I dirigenti cinesi sembrano consapevoli della necessità di riformare lo status dello yuan. Yi Gang, direttore della State Administration of Foreign Exchange (Safe) e vice-governatore della banca centrale cinese, ha dichiarato che l’obiettivo della Safe è di ottenere progressivamente la convertibilità in conto capitale dello yuan entro il termine dell’attuale piano quinquennale (2011-2016), mantenendo allo stesso tempo il controllo sui flussi speculativi in entrata.
Di recente, alcuni segnali sembrano confermare questa strategia di graduale cambiamento: il commercio sino-russo si è aggiunto alla lista degli scambi bilaterali che possono essere regolati in yuan (le transazioni commerciali in yuan con alcuni partner vennero introdotte per la prima volta nel luglio 2009, e oggi ammontano a quasi 400 miliardi di dollari, di cui l’80% costituito da esportazioni verso la Cina, il che indica peraltro che c’è una forte domanda estera di yuan); entro metà del 2011 è attesa la prima quotazione di titoli finanziari denominati in yuan alla borsa di Hong Kong (con nuove possibilità di investimento per gli operatori dell’ex colonia inglese, che detengono, secondo la Hong Kong Monetary Authority, quasi 300 miliardi di yuan in depositi); la Banca Mondiale a gennaio ha emesso il primo bond in yuan (il cosiddetto “dim sum bond”); è stato annunciato uno schema pilota per permettere alle aziende cinesi, sempre tramite l’hub finanziario di Hong Kong, di investire in yuan all’estero. È chiaro che, qualora lo yuan dovesse affermarsi come valuta internazionale, Hong Kong (per la sua storia di trasparenza e rule of law) e non Shanghai sarebbe candidata a diventare la concorrente di Wall Street.
Peraltro, il dibattito tra economisti e politologi cinesi sull’opportunità/ necessità di internazionalizzare lo yuan è molto intenso. C’è chi sostiene l’ipotesi dell’internazionalizzazione “senza la convertibilità”: in effetti, il mantenimento dei controlli sui movimenti di capitale ha permesso alla Cina di evitare l’apprezzamento della valuta, che si teme possa ridurre le esportazioni.
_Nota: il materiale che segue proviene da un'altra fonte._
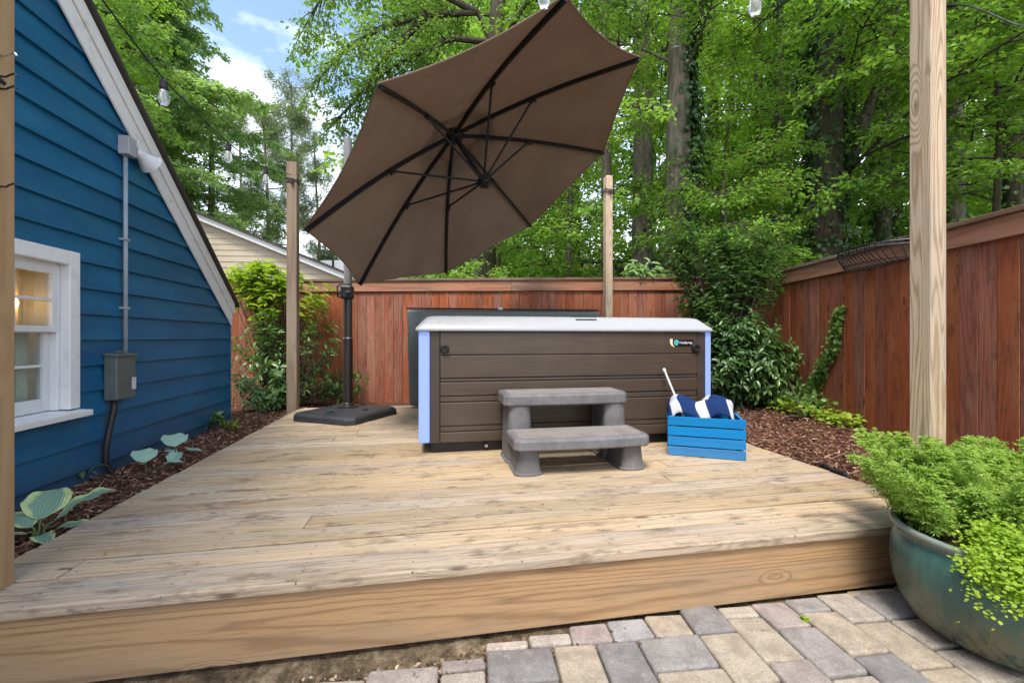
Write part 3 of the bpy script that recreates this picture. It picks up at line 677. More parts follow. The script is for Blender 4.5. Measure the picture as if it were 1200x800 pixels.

È largamente condivisa l’idea che la Cina debba evitare il destino del Giappone, quando nel 1985 fu costretto a rivalutare lo yen, il che contribuì alla lunga stagnazione – il cosiddetto “decennio perduto” – dell’economia nipponica.
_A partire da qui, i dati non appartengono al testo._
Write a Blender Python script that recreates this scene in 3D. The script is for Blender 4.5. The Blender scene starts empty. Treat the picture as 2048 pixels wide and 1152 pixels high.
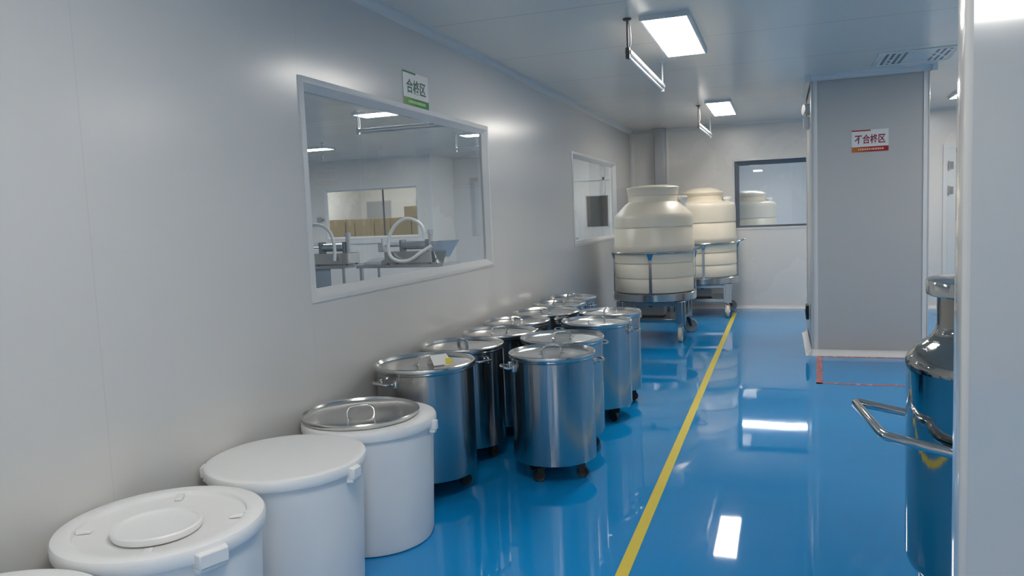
import bpy, math, random
from mathutils import Vector, Matrix
random.seed(7)
PI = math.pi
SC = bpy.context.scene
COL = SC.collection
H = 2.7            # ceiling height

# ------------------------------------------------------------------ materials
def new_mat(name):
    m = bpy.data.materials.new(name); m.use_nodes = True
    nt = m.node_tree; b = nt.nodes['Principled BSDF']
    return m, nt, b

def pm(name, col, rough=.5, metal=0., spec=.5, coat=0., coat_r=.05, nscale=0., namt=0., bump=0., bscale=60.):
    """plain procedural surface: base colour with a little noise in tone, gloss and relief"""
    m, nt, b = new_mat(name)
    b.inputs['Base Color'].default_value = (*col, 1)
    b.inputs['Roughness'].default_value = rough
    b.inputs['Metallic'].default_value = metal
    b.inputs['Specular IOR Level'].default_value = spec
    b.inputs['Coat Weight'].default_value = coat
    b.inputs['Coat Roughness'].default_value = coat_r
    L = nt.links; N = nt.nodes
    tc = N.new('ShaderNodeTexCoord')
    if namt > 0:
        n = N.new('ShaderNodeTexNoise'); n.inputs['Scale'].default_value = nscale or 4.
        n.inputs['Detail'].default_value = 4
        L.new(tc.outputs['Object'], n.inputs['Vector'])
        r = N.new('ShaderNodeMapRange')
        r.inputs['From Min'].default_value = .2; r.inputs['From Max'].default_value = .8
        r.inputs['To Min'].default_value = max(.0, rough - namt); r.inputs['To Max'].default_value = rough + namt
        L.new(n.outputs['Fac'], r.inputs['Value']); L.new(r.outputs['Result'], b.inputs['Roughness'])
    if bump > 0:
        n2 = N.new('ShaderNodeTexNoise'); n2.inputs['Scale'].default_value = bscale
        L.new(tc.outputs['Object'], n2.inputs['Vector'])
        bp = N.new('ShaderNodeBump'); bp.inputs['Strength'].default_value = bump; bp.inputs['Distance'].default_value = .002
        L.new(n2.outputs['Fac'], bp.inputs['Height']); L.new(bp.outputs['Normal'], b.inputs['Normal'])
    return m

def joint_mat(name, col, rough, axis, start, period, line=.004, dark=.55, coat=0.):
    """painted steel sandwich panels: fine joint every `period` metres along one axis"""
    m = pm(name, col, rough, coat=coat, nscale=1.2, namt=.02)
    nt = m.node_tree; N = nt.nodes; L = nt.links; b = N['Principled BSDF']
    tc = N.new('ShaderNodeTexCoord'); sx = N.new('ShaderNodeSeparateXYZ')
    L.new(tc.outputs['Object'], sx.inputs['Vector'])
    def mth(op, a, bb):
        n = N.new('ShaderNodeMath'); n.operation = op
        for i, v in enumerate((a, bb)):
            if isinstance(v, (int, float)): n.inputs[i].default_value = v
            else: L.new(v, n.inputs[i])
        return n.outputs[0]
    v = mth('SUBTRACT', sx.outputs[axis], start - 50 * period)
    v = mth('MODULO', v, period)
    d = mth('LESS_THAN', v, line)
    mix = N.new('ShaderNodeMix'); mix.data_type = 'RGBA'
    mix.inputs['A'].default_value = (*col, 1); mix.inputs['B'].default_value = (*[c * dark for c in col], 1)
    L.new(d, mix.inputs['Factor']); L.new(mix.outputs['Result'], b.inputs['Base Color'])
    return m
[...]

Dopo avere ottenuto una revisione delle quote del Fondo monetario internazionale (Fmi) in suo favore (Pechino è ora il terzo azionista del Fondo dopo Stati Uniti e Giappone), alcune voci sostengono che la Cina dovrebbe chiedere, per la prossima revisione (2015) del paniere di monete che determinano il valore dei Diritti Speciali di Prelievo, l’inclusione del renminbi accanto all’euro, allo yen e al dollaro Usa a scapito della sterlina britannica (nel periodo 2005-2009, il Regno Unito non è stato tra le prime cinque potenze commerciali).
In effetti, Barry Eichengreen, uno dei massimi esperti del sistema monetario internazionale nel suo recentissimo lavoro “Exorbitant Privilege: The Rise and Fall of the Dollar and the Future of the International System” sostiene che il declino del dollaro non sia inevitabile e scontato. Assisteremo piuttosto, secondo Eichengreen, a un sistema “multipolare” di valute internazionali: la moneta americana resterà al centro, ma dovrà convivere con l’euro, lo yen e lo yuan, a meno che una cattiva gestione dell’economia americana non condanni definitivamente il greenback al destino della sterlina nel secolo scorso.